* [DIRECTIONS FOR THIS TASK] Please return the full listing below without altering anything.

--- SUPPLIED INFORMATION ---

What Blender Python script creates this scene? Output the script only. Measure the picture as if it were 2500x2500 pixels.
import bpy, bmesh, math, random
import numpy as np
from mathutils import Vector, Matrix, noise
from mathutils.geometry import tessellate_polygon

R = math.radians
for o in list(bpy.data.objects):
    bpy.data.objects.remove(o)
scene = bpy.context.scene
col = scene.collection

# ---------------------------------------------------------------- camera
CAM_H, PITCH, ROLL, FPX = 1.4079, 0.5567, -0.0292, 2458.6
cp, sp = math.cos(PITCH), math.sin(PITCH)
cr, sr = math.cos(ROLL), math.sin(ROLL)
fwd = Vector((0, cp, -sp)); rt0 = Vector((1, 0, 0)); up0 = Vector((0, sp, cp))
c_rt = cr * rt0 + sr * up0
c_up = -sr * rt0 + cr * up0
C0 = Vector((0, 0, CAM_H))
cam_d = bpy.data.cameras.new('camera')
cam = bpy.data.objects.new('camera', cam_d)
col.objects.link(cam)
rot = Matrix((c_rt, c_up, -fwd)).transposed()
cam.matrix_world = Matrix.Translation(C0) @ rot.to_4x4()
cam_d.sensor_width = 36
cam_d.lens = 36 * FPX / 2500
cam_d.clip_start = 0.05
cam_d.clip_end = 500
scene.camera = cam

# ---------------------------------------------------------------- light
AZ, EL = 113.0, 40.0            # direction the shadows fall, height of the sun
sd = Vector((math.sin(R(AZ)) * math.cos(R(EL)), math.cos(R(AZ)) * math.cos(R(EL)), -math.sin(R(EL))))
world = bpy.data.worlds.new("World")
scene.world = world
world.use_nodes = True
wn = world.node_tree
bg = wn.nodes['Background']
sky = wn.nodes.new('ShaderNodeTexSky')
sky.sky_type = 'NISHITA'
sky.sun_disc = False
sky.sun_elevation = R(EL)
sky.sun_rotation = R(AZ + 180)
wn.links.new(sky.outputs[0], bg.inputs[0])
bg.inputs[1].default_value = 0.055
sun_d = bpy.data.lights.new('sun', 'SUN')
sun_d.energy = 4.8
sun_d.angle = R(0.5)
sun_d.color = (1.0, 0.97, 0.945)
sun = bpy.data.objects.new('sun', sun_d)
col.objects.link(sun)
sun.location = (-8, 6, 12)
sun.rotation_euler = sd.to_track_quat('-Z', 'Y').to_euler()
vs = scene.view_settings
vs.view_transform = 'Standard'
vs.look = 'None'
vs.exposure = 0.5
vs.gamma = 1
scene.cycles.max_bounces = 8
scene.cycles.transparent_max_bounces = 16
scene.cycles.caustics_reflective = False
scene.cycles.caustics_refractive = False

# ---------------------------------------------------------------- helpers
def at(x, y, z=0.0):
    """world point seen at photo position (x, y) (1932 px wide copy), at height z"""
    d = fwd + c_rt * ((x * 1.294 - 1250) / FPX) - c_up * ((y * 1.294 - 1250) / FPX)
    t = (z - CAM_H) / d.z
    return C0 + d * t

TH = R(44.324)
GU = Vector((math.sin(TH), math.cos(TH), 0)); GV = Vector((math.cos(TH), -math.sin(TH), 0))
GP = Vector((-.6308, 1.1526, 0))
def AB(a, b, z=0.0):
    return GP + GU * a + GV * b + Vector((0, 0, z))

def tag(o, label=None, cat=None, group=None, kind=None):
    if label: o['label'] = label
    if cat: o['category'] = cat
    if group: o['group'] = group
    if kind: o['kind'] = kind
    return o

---

* [IN RESPONSE]
What Blender Python script creates this scene? Output the script only. Measure the picture as if it were 2500x2500 pixels.
import bpy, bmesh, math, random
import numpy as np
from mathutils import Vector, Matrix, noise
from mathutils.geometry import tessellate_polygon

R = math.radians
for o in list(bpy.data.objects):
    bpy.data.objects.remove(o)
scene = bpy.context.scene
col = scene.collection

# ---------------------------------------------------------------- camera
CAM_H, PITCH, ROLL, FPX = 1.4079, 0.5567, -0.0292, 2458.6
cp, sp = math.cos(PITCH), math.sin(PITCH)
cr, sr = math.cos(ROLL), math.sin(ROLL)
fwd = Vector((0, cp, -sp)); rt0 = Vector((1, 0, 0)); up0 = Vector((0, sp, cp))
c_rt = cr * rt0 + sr * up0
c_up = -sr * rt0 + cr * up0
C0 = Vector((0, 0, CAM_H))
cam_d = bpy.data.cameras.new('camera')
cam = bpy.data.objects.new('camera', cam_d)
col.objects.link(cam)
rot = Matrix((c_rt, c_up, -fwd)).transposed()
cam.matrix_world = Matrix.Translation(C0) @ rot.to_4x4()
cam_d.sensor_width = 36
cam_d.lens = 36 * FPX / 2500
cam_d.clip_start = 0.05
cam_d.clip_end = 500
scene.camera = cam

# ---------------------------------------------------------------- light
AZ, EL = 113.0, 40.0            # direction the shadows fall, height of the sun
sd = Vector((math.sin(R(AZ)) * math.cos(R(EL)), math.cos(R(AZ)) * math.cos(R(EL)), -math.sin(R(EL))))
world = bpy.data.worlds.new("World")
scene.world = world
world.use_nodes = True
wn = world.node_tree
bg = wn.nodes['Background']
sky = wn.nodes.new('ShaderNodeTexSky')
sky.sky_type = 'NISHITA'
sky.sun_disc = False
sky.sun_elevation = R(EL)
sky.sun_rotation = R(AZ + 180)
wn.links.new(sky.outputs[0], bg.inputs[0])
bg.inputs[1].default_value = 0.055
sun_d = bpy.data.lights.new('sun', 'SUN')
sun_d.energy = 4.8
sun_d.angle = R(0.5)
sun_d.color = (1.0, 0.97, 0.945)
sun = bpy.data.objects.new('sun', sun_d)
col.objects.link(sun)
sun.location = (-8, 6, 12)
sun.rotation_euler = sd.to_track_quat('-Z', 'Y').to_euler()
vs = scene.view_settings
vs.view_transform = 'Standard'
vs.look = 'None'
vs.exposure = 0.5
vs.gamma = 1
scene.cycles.max_bounces = 8
scene.cycles.transparent_max_bounces = 16
scene.cycles.caustics_reflective = False
scene.cycles.caustics_refractive = False

# ---------------------------------------------------------------- helpers
def at(x, y, z=0.0):
    """world point seen at photo position (x, y) (1932 px wide copy), at height z"""
    d = fwd + c_rt * ((x * 1.294 - 1250) / FPX) - c_up * ((y * 1.294 - 1250) / FPX)
    t = (z - CAM_H) / d.z
    return C0 + d * t

TH = R(44.324)
GU = Vector((math.sin(TH), math.cos(TH), 0)); GV = Vector((math.cos(TH), -math.sin(TH), 0))
GP = Vector((-.6308, 1.1526, 0))
def AB(a, b, z=0.0):
    return GP + GU * a + GV * b + Vector((0, 0, z))

def tag(o, label=None, cat=None, group=None, kind=None):
    if label: o['label'] = label
    if cat: o['category'] = cat
    if group: o['group'] = group
    if kind: o['kind'] = kind
    return o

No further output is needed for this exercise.